Find a 4×4 invertible Matrix and a 4×4 real diagonal matrix

diagonalizationlinear algebramatrices

I am taking a Linear Algebra course and I came across this problem.

Find a 4 × 4 invertible real matrix P and a 4 × 4 real diagonal matrix Λ such that:

$P^{−1}AP = Λ$.

A note is given that $P^{-1}$ does not need to be calculated.

I am having difficulty with it, I have come across the form $PAP^{−1} = Λ$ before but never $P^{−1}AP= Λ$. Any advice would be greatly appreciated.
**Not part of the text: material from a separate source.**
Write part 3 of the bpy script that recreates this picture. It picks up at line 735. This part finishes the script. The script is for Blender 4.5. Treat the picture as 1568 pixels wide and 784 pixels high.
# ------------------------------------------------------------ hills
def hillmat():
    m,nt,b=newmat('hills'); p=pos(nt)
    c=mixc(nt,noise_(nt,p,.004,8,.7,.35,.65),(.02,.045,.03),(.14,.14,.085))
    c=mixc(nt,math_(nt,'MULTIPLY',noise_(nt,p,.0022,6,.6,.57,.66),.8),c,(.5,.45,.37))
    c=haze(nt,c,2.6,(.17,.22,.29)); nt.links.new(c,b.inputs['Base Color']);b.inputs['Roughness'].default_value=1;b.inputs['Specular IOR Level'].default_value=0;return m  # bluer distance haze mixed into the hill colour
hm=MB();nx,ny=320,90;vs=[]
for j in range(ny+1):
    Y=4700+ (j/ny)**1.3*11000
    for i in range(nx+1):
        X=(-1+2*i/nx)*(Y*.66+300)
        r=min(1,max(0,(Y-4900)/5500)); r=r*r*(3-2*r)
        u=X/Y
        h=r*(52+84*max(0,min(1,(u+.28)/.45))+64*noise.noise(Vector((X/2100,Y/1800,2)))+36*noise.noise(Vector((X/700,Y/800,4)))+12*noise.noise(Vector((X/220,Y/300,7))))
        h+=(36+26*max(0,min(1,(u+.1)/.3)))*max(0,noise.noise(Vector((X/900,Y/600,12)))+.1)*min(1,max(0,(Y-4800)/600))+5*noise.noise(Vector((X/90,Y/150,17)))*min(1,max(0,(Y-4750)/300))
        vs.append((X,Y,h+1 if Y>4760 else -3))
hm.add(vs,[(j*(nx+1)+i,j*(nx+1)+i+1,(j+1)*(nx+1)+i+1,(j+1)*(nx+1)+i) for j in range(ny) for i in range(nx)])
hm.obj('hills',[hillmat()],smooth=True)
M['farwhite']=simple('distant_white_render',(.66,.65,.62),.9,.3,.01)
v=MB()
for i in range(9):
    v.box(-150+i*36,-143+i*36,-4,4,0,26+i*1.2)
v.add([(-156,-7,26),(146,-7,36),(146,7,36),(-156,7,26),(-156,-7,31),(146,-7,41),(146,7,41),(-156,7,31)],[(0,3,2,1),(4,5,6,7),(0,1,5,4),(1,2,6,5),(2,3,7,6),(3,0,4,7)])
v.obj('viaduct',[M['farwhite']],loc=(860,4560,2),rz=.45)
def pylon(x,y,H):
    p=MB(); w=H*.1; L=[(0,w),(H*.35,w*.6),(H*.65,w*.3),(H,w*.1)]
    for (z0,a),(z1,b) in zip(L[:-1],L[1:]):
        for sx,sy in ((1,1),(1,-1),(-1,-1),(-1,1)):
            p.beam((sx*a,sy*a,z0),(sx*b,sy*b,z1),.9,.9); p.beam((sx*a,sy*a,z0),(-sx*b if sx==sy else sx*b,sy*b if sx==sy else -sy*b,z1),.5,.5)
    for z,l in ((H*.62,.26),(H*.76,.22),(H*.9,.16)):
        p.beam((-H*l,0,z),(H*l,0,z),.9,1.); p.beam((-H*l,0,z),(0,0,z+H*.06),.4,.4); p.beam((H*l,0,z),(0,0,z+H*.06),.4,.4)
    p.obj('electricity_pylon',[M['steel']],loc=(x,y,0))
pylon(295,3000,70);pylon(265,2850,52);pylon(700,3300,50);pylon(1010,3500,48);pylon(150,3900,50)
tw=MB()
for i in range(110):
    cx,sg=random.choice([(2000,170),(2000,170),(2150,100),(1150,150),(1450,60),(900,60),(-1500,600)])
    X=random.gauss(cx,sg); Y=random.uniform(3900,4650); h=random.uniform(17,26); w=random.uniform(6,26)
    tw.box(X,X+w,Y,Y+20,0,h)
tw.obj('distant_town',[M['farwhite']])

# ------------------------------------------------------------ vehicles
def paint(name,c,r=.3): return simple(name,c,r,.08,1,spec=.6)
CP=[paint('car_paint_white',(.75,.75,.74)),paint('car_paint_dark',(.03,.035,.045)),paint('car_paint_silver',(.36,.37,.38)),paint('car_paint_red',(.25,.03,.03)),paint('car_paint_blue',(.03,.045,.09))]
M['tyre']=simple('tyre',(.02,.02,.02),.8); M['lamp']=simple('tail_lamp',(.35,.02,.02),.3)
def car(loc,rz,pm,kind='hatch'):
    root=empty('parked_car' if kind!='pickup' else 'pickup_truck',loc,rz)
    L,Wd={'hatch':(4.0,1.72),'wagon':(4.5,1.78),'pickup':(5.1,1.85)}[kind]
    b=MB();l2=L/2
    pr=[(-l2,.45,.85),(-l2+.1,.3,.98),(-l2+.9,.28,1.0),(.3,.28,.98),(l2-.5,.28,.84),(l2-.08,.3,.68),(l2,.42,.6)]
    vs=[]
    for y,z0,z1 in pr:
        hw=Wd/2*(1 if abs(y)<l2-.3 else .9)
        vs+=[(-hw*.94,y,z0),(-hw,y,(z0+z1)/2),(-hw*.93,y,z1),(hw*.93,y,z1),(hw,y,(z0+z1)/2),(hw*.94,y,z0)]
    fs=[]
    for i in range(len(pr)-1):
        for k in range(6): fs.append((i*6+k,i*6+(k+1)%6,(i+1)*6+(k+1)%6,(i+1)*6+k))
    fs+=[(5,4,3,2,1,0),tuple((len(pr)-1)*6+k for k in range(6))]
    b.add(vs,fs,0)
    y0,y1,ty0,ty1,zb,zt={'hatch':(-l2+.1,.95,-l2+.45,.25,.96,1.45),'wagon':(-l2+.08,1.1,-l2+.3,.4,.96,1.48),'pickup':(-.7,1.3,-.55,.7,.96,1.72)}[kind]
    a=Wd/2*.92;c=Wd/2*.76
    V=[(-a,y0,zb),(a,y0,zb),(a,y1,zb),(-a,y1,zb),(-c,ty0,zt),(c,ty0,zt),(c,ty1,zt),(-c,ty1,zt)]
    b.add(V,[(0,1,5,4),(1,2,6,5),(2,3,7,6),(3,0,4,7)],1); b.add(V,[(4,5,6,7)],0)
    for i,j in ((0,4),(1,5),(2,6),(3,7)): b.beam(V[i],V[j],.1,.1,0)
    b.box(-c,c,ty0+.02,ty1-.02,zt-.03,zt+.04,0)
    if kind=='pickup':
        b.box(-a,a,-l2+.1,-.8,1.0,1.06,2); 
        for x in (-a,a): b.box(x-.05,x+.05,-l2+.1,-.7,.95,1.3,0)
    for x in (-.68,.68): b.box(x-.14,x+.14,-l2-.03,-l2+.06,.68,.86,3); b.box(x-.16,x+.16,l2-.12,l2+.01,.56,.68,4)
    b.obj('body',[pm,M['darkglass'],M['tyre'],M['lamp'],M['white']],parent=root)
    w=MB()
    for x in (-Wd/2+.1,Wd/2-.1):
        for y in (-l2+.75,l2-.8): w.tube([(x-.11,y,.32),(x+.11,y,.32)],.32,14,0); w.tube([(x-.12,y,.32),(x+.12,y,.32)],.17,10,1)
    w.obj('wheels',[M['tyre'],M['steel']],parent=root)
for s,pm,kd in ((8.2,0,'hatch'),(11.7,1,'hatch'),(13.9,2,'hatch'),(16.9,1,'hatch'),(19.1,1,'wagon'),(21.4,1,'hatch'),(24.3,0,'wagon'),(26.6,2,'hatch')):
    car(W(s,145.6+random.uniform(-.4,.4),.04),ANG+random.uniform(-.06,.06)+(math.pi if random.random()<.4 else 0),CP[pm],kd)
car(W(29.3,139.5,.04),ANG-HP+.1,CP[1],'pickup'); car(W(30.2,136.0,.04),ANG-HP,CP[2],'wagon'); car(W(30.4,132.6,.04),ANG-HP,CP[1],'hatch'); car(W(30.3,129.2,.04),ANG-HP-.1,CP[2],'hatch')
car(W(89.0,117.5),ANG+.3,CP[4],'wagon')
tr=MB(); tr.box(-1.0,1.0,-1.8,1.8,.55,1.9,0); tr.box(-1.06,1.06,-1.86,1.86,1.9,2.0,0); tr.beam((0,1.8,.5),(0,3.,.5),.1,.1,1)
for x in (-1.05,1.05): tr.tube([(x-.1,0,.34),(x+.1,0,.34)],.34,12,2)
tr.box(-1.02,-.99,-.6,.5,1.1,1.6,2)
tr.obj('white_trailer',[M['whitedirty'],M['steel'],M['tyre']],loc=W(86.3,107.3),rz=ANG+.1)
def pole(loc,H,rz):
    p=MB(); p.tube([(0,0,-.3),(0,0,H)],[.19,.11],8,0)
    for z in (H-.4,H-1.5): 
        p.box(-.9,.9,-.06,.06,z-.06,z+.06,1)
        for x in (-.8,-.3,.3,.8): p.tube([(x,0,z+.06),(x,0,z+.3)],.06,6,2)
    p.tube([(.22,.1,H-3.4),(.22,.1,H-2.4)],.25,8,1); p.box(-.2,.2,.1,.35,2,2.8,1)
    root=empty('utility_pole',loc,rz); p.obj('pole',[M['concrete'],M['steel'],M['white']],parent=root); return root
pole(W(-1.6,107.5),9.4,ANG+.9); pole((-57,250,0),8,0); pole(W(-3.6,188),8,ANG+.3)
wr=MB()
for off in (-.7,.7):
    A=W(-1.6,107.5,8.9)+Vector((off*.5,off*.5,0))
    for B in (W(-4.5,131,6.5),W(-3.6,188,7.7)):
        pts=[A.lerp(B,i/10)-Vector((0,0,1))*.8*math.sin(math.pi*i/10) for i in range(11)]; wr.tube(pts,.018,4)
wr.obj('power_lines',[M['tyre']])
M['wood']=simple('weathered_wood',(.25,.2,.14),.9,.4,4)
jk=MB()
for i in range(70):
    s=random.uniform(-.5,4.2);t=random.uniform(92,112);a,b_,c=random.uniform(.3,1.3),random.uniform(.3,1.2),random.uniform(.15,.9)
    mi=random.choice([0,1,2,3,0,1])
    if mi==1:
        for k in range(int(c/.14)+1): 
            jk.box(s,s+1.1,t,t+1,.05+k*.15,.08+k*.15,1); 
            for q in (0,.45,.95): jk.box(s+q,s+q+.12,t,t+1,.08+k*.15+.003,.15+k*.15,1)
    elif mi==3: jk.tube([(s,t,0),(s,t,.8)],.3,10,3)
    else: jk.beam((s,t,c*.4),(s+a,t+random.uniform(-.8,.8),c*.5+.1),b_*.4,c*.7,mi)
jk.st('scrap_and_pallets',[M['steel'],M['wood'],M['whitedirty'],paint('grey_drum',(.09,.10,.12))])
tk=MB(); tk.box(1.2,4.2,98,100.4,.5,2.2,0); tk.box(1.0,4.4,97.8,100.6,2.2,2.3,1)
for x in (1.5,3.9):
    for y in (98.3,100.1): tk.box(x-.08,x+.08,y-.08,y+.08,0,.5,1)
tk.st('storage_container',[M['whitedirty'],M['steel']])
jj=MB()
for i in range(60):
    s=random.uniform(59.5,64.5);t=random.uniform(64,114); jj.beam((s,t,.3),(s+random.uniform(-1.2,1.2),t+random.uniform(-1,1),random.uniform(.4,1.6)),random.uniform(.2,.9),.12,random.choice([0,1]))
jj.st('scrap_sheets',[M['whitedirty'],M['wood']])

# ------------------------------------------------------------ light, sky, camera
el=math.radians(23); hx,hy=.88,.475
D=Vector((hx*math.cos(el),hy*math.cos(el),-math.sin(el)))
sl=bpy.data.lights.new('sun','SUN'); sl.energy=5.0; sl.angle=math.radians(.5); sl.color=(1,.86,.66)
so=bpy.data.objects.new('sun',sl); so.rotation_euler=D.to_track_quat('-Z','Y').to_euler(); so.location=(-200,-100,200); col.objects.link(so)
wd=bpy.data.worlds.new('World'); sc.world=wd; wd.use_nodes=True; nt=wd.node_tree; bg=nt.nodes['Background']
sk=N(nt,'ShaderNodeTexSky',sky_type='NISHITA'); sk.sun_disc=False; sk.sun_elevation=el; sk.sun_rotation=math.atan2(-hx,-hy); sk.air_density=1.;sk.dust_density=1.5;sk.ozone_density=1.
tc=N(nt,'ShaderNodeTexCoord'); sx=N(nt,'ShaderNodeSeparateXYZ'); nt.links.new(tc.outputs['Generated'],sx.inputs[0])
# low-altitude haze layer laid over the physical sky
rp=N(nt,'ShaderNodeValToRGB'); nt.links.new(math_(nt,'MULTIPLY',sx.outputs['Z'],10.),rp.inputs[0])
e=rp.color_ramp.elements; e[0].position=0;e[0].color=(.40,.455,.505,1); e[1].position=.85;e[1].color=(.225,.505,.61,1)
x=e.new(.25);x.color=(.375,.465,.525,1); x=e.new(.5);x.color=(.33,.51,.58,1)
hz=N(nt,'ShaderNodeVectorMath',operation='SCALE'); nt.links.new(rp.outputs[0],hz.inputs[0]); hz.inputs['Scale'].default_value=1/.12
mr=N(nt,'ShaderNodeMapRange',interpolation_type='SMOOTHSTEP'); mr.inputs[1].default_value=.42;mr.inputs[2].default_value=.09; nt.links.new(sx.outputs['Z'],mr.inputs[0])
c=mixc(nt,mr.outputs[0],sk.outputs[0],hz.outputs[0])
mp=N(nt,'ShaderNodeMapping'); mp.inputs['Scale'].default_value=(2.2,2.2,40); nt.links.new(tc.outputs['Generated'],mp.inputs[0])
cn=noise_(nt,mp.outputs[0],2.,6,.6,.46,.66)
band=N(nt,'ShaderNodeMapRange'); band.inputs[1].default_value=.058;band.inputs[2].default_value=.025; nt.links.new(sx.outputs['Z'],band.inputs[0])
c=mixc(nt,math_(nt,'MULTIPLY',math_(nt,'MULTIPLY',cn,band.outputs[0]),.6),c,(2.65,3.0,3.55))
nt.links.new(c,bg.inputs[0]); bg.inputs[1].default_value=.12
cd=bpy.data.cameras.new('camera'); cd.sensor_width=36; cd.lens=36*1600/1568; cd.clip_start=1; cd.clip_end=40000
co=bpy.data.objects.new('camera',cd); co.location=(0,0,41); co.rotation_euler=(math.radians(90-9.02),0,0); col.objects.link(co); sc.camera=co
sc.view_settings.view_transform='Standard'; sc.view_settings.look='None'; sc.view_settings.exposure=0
Edit: I missed part of the question that provides context. Full question below.

In following the following problem u,v,w will be the following vectors:
$$u = \begin{pmatrix}1 \\\ 0\\3 \end{pmatrix}, v = \begin{pmatrix}2 \\-1\\1 \end{pmatrix}, q = \begin{pmatrix}3 \\\ 1\\2 \end{pmatrix}$$

If a 3×3 matrix M is such that Mu=−5u, Mv=0 and Mw=3w,

Find a 4 × 4 invertible real matrix P and a 4 × 4 real diagonal matrix Λ such that:

P^{−1}AP = Λ.

A note is given that $P^{-1}$ does not need to be calculated.
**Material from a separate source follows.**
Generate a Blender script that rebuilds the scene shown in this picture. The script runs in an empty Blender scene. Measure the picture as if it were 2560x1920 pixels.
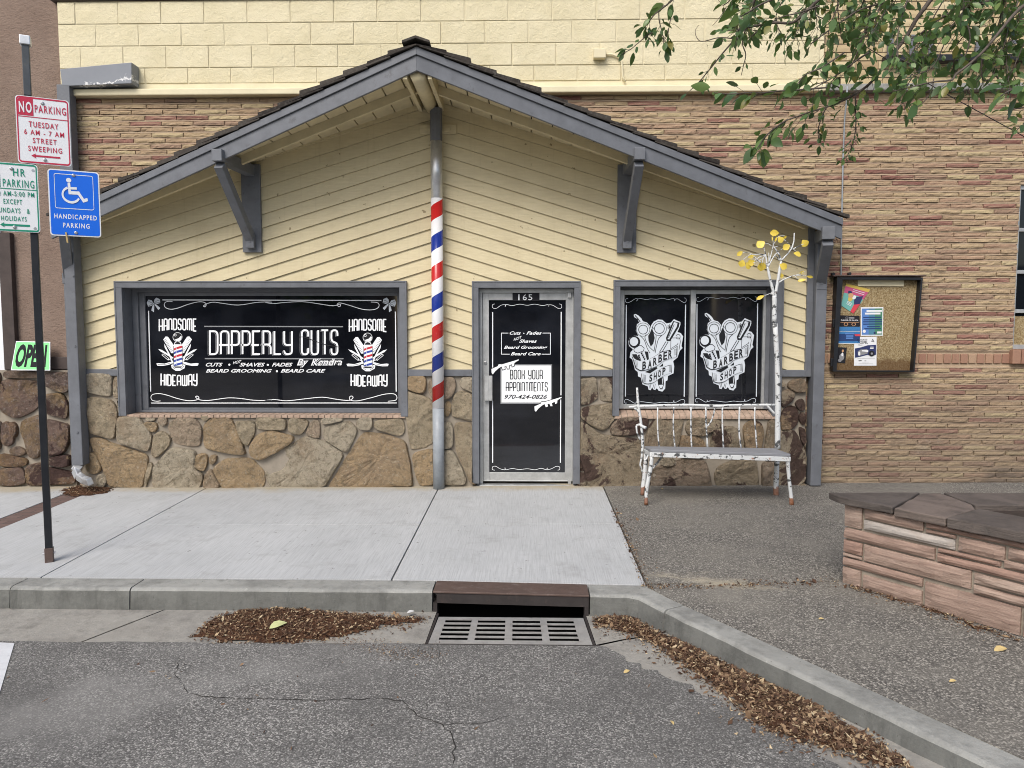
import bpy, bmesh, math, random
from mathutils import Vector, Matrix, noise
rnd = random.Random(7)
C = bpy.context.scene
COL = C.collection
R = math.radians

# ------------------------------------------------------------------ camera
F_PX, YAW, PITCH = 1850.0, R(1.2), R(4.2)
CAM = Vector((0, -8.33, 1.74))
cd = bpy.data.cameras.new('camera')
cam = bpy.data.objects.new('camera', cd)
COL.objects.link(cam)
cd.sensor_width = 36.0
cd.lens = 36.0 * F_PX / 2560.0
cd.clip_start = 0.05
cd.clip_end = 2000
cam.location = CAM
cam.rotation_euler = (math.pi / 2 - PITCH, 0, YAW)
C.camera = cam
# ------------------------------------------------------------------ sky, sun, exposure
SUN_EL, SUN_AZ = R(46), R(203)          # azimuth measured clockwise from +Y (the facade's back)
wd = bpy.data.worlds.new('World')
C.world = wd
wd.use_nodes = True
wn = wd.node_tree
sky = wn.nodes.new('ShaderNodeTexSky')
sky.sky_type = 'NISHITA'
sky.sun_disc = False
sky.sun_elevation = SUN_EL
sky.sun_rotation = SUN_AZ
sky.air_density = 1.0
sky.dust_density = 3.0
sky.ozone_density = 0.6
bg = wn.nodes['Background']
bg.inputs['Strength'].default_value = 0.105
wn.links.new(sky.outputs[0], bg.inputs['Color'])
sd = bpy.data.lights.new('sun', 'SUN')
sd.energy = 1.6
sd.angle = R(32)
sd.color = (1.0, 0.975, 0.94)
sun = bpy.data.objects.new('sun', sd)
COL.objects.link(sun)
to_sun = Vector((math.sin(SUN_AZ) * math.cos(SUN_EL), math.cos(SUN_AZ) * math.cos(SUN_EL), math.sin(SUN_EL)))
sun.rotation_euler = to_sun.to_track_quat('Z', 'Y').to_euler()
sun.location = (0, -10, 20)
C.view_settings.view_transform = 'Standard'
C.view_settings.look = 'None'
C.view_settings.gamma = 1.0
C.view_settings.use_curve_mapping = False
C.view_settings.exposure = 0.68
C.render.filter_size = 1.0
C.cycles.filter_width = 1.0
C.cycles.use_denoising = True
C.cycles.use_adaptive_sampling = False

# ------------------------------------------------------------------ survey helpers: a sight line met with a known real plane
RC = cam.rotation_euler.to_matrix()
def sight(px, py):
    return RC @ Vector(((px - 1280) / F_PX, -(py - 960) / F_PX, -1.0))
def W(px, py, Y=0.0):                       # vertical plane parallel to the facade
    d = sight(px, py)
    return CAM + d * ((Y - CAM.y) / d.y)
def ground_z(x, y):
    return -0.03 + 0.02 * y + 0.008 * x
def road_z(x, y):
    return -0.2775 - 0.01 * y + 0.008 * x
def hit(px, py, a, b, c):
    d = sight(px, py)
    t = (a + b * CAM.y + c * CAM.x - CAM.z) / (d.z - b * d.y - c * d.x)
    return CAM + d * t
def G(px, py, dz=0.0): return hit(px, py, -0.03 + dz, 0.02, 0.008)
def RD(px, py, dz=0.0): return hit(px, py, -0.2775 + dz, -0.01, 0.008)
def onplane(px, py, p0, n):
    d = sight(px, py)
    return CAM + d * ((p0 - CAM).dot(n) / d.dot(n))
def zoomed(x0, y0, s):                      # coordinates read off an enlargement
    return lambda x, y: (x0 + x / s, y0 + y / s)

# ------------------------------------------------------------------ object helpers
ORG = {}
def tag(o, label=None, cat=None, group=None, kind=None):
    if label: o['label'] = label
    if cat: o['category'] = cat
    if group: o['group'] = group
    if kind: o['kind'] = kind
    return o
def thing(name, label, cat, loc=(0, 0, 0), group=None):
    o = bpy.data.objects.new(name, None)
    o.empty_display_size = 0.2
    COL.objects.link(o)
    o.location = loc
    ORG[o.name] = Vector(loc)
    return tag(o, label, cat, group)
class MB:
    def __init__(self):
        self.v = []; self.f = []; self.m = []
    def quad(self, *p, m=0):
        n = len(self.v)
        self.v += [Vector(q) for q in p]
        self.f.append(list(range(n, n + len(p)))); self.m.append(m)
    def box(self, x0, x1, y0, y1, z0, z1, m=0):
        self.hexa([(x0, y0, z0), (x1, y0, z0), (x1, y1, z0), (x0, y1, z0)], [(x0, y0, z1), (x1, y0, z1), (x1, y1, z1), (x0, y1, z1)], m)
    def hexa(self, a, b, m=0):              # a: lower polygon, b: upper polygon (counter-clockwise seen from above)
        n = len(self.v); k = len(a)
        self.v += [Vector(q) for q in a] + [Vector(q) for q in b]
        self.f.append([n + i for i in reversed(range(k))]); self.m.append(m)
        self.f.append([n + k + i for i in range(k)]); self.m.append(m)
        for i in range(k):
            j = (i + 1) % k
            self.f.append([n + i, n + j, n + k + j, n + k + i]); self.m.append(m)
    def slab(self, pts, ext, m=0):          # polygon pushed along a vector
        ext = Vector(ext)
        a = [Vector(p) for p in pts]
        self.hexa(a, [p + ext for p in a], m)
    def beam(self, p, q, w, h, up=(0, 0, 1), m=0):   # rectangular bar from p to q
        p = Vector(p); q = Vector(q)
        d = (q - p).normalized()
        s = d.cross(Vector(up)).normalized()
        u = s.cross(d).normalized()
        a = [p + s * (w / 2 * i) + u * (h / 2 * j) for i, j in ((-1, -1), (1, -1), (1, 1), (-1, 1))]
        b = [x + (q - p) for x in a]
        self.hexa(a, b, m)
    def tube(self, pts, rad, n=8, m=0, caps=True):
        pts = [Vector(p) for p in pts]
        if not isinstance(rad, (list, tuple)): rad = [rad] * len(pts)
        base = len(self.v); ref = None
        for i, p in enumerate(pts):
            d = (pts[min(i + 1, len(pts) - 1)] - pts[max(i - 1, 0)]).normalized()
            if ref is None:
                ref = d.orthogonal().normalized()
            ref = (ref - d * ref.dot(d)).normalized()
            s = d.cross(ref)
            for k in range(n):
                a = 2 * math.pi * k / n
                self.v.append(p + (ref * math.cos(a) + s * math.sin(a)) * rad[i])
        for i in range(len(pts) - 1):
            for k in range(n):
                k2 = (k + 1) % n
                self.f.append([base + i * n + k, base + i * n + k2, base + (i + 1) * n + k2, base + (i + 1) * n + k]); self.m.append(m)
        if caps:
            self.f.append([base + k for k in reversed(range(n))]); self.m.append(m)
            self.f.append([base + (len(pts) - 1) * n + k for k in range(n)]); self.m.append(m)
    def build(self, name, mats, parent=None, smooth=False, bevel=0.0, flip=False, recalc=False):
        org = ORG[parent.name] if parent else Vector((0, 0, 0))
        me = bpy.data.meshes.new(name)
        me.from_pydata([tuple(p - org) for p in self.v], [], self.f)
        if not isinstance(mats, (list, tuple)): mats = [mats]
        for mt in mats: me.materials.append(mt)
        for p, i in zip(me.polygons, self.m):
            p.material_index = i
            p.use_smooth = smooth
        me.update()
        if recalc or flip:
            bm = bmesh.new(); bm.from_mesh(me)
            if recalc: bmesh.ops.recalc_face_normals(bm, faces=bm.faces)
            if flip: bmesh.ops.reverse_faces(bm, faces=bm.faces)
            bm.to_mesh(me); bm.free()
        o = bpy.data.objects.new(name, me)
        COL.objects.link(o)
        if parent:
            o.parent = parent
            ORG[o.name] = org
        else:
            ORG[o.name] = Vector((0, 0, 0))
        if bevel:
            bv = o.modifiers.new('bevel', 'BEVEL')
            bv.width = bevel; bv.segments = 2; bv.limit_method = 'ANGLE'; bv.angle_limit = R(40)
        return o
def clip(poly, a, b, c):                    # keep the side a*x + b*z <= c
    out = []
    for i in range(len(poly)):
        p, q = poly[i], poly[(i + 1) % len(poly)]
        dp = a * p[0] + b * p[1] - c; dq = a * q[0] + b * q[1] - c
        if dp <= 0: out.append(p)
        if (dp < 0 < dq) or (dq < 0 < dp):
            t = dp / (dp - dq)
            out.append((p[0] + (q[0] - p[0]) * t, p[1] + (q[1] - p[1]) * t))
    return out

# ------------------------------------------------------------------ material helpers
class NT:
    def __init__(self, name):
        self.mat = bpy.data.materials.new(name)
        self.mat.use_nodes = True
        self.t = self.mat.node_tree
        self.b = self.t.nodes['Principled BSDF']
        self.co = self.n('ShaderNodeTexCoord').outputs['Object']
    def n(self, kind, props=None, **inp):
        nd = self.t.nodes.new(kind)
        for k, v in (props or {}).items(): setattr(nd, k, v)
        for k, v in inp.items(): self.set(nd.inputs[int(k[1:]) if k[0] == '_' else k.replace('_', ' ')], v)
        return nd
    def set(self, sock, v):
        if isinstance(v, bpy.types.NodeSocket): self.t.links.new(v, sock)
        elif isinstance(v, tuple) and len(v) == 3 and sock.type == 'RGBA': sock.default_value = (*v, 1)
        else: sock.default_value = v
    def noise(self, scale, detail=4, rough=.6, vec=None, dist=0.0):
        return self.n('ShaderNodeTexNoise', Vector=vec or self.co, Scale=scale, Detail=detail, Roughness=rough, Distortion=dist).outputs['Fac']
    def vor(self, scale, vec=None, feature='F1', out='Distance', rand=1.0):
        return self.n('ShaderNodeTexVoronoi', {'feature': feature}, Vector=vec or self.co, Scale=scale, Randomness=rand).outputs[out]
    def ramp(self, fac, stops, interp='LINEAR'):
        nd = self.n('ShaderNodeValToRGB', Fac=fac)
        cr = nd.color_ramp; cr.interpolation = interp
        while len(cr.elements) < len(stops): cr.elements.new(1.0)
        for e, (p, c) in zip(cr.elements, stops):
            e.position = p
            e.color = (c, c, c, 1) if isinstance(c, (int, float)) else (*c, 1)
        return nd.outputs['Color']
    def mix(self, a, b, fac, mode='MIX'):
        nd = self.n('ShaderNodeMix', {'data_type': 'RGBA', 'blend_type': mode})
        self.set(nd.inputs[0], fac); self.set(nd.inputs[6], a); self.set(nd.inputs[7], b)
        return nd.outputs[2]
    def math(self, op, a, b=0.0, clampit=False):
        nd = self.n('ShaderNodeMath', {'operation': op, 'use_clamp': clampit})
        self.set(nd.inputs[0], a); self.set(nd.inputs[1], b)
        return nd.outputs[0]
    def scaled(self, sx, sy, sz, rz=0.0):
        return self.n('ShaderNodeMapping', Vector=self.co, Scale=(sx, sy, sz), Rotation=(0, 0, rz)).outputs[0]
    def xyz(self, vec=None):
        return self.n('ShaderNodeSeparateXYZ', Vector=vec or self.co).outputs
    def island(self):
        return self.n('ShaderNodeNewGeometry').outputs['Random Per Island']
    def bump(self, h, strength, dist=0.01):
        prev = self.b.inputs['Normal']
        nd = self.n('ShaderNodeBump', Height=h, Strength=strength, Distance=dist)
        if prev.is_linked: self.t.links.new(prev.links[0].from_socket, nd.inputs['Normal'])
        self.t.links.new(nd.outputs[0], prev)
    def end(self, col, rough=.8, metal=0.0, spec=.5):
        self.set(self.b.inputs['Base Color'], col); self.set(self.b.inputs['Roughness'], rough)
        self.set(self.b.inputs['Metallic'], metal); self.set(self.b.inputs['Specular IOR Level'], spec)
        return self.mat
def grey(v): return (v, v, v)
def paint(name, col, rough=.6, var=.12, vs=5.0, bs=.15, bscale=60, dirt=None, spec=.4, metal=0.0):
    t = NT(name)
    c = t.mix(tuple(x * (1 - var) for x in col), tuple(min(1, x * (1 + var)) for x in col), t.ramp(t.noise(vs, 6, .65), [(.3, 0), (.7, 1)]))
    if dirt:
        c = t.mix(c, dirt[0], t.ramp(t.noise(dirt[1], 8, .7), [(dirt[2], 0), (dirt[2] + .08, dirt[3])]))
    if bs: t.bump(t.noise(bscale, 5, .65), bs, .004)
    return t.end(c, rough, metal, spec)
def flat(name, col, rough=.5, spec=.5, metal=0.0):
    t = NT(name)
    return t.end(t.mix(tuple(x * .95 for x in col), col, t.noise(40, 3)), rough, metal, spec)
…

I attempted to solve this problem, but I do think not that my attempts are correct:

Starting out I used the vectors u, v,w to form an invertible matrix (and checked for linear independence).

That gave the matrix P:

$ \begin{pmatrix}
1&2&3\\\
0&-1&1\\\
3&1&2\\\
\end{pmatrix} $

Using the info from Mu = -5u, Mv = 0v, Mw = 3w

=$\lambda = -5, 0, 3$ to make a real diagonal matrix M:

$ \begin{pmatrix}
-5&0&0\\\
0&0&0\\\
0&0&3\\\
\end{pmatrix} $

$\Rightarrow P^{-1}MP = \Lambda $

$ \begin{pmatrix}
1&2&3\\\
0&-1&1\\\
3&1&2\\\
\end{pmatrix}^{-1} \cdot \begin{pmatrix}
-5&0&0\\\
0&0&0\\\
0&0&3\\\
\end{pmatrix} \cdot \ \begin{pmatrix}
1&2&3\\\
0&-1&1\\\
3&1&2\\\
\end{pmatrix} = $
$\Lambda $

Best Answer

For $$P^{−1}AP= Λ$$ your matrix $P$ is the matrix whose columns are the eigenvectors of $A$ and Λ is the diagonal matrix of eigenvalues.

Note that we need linearly independent eigenvectors in order for the matrix $P$ to be invertible.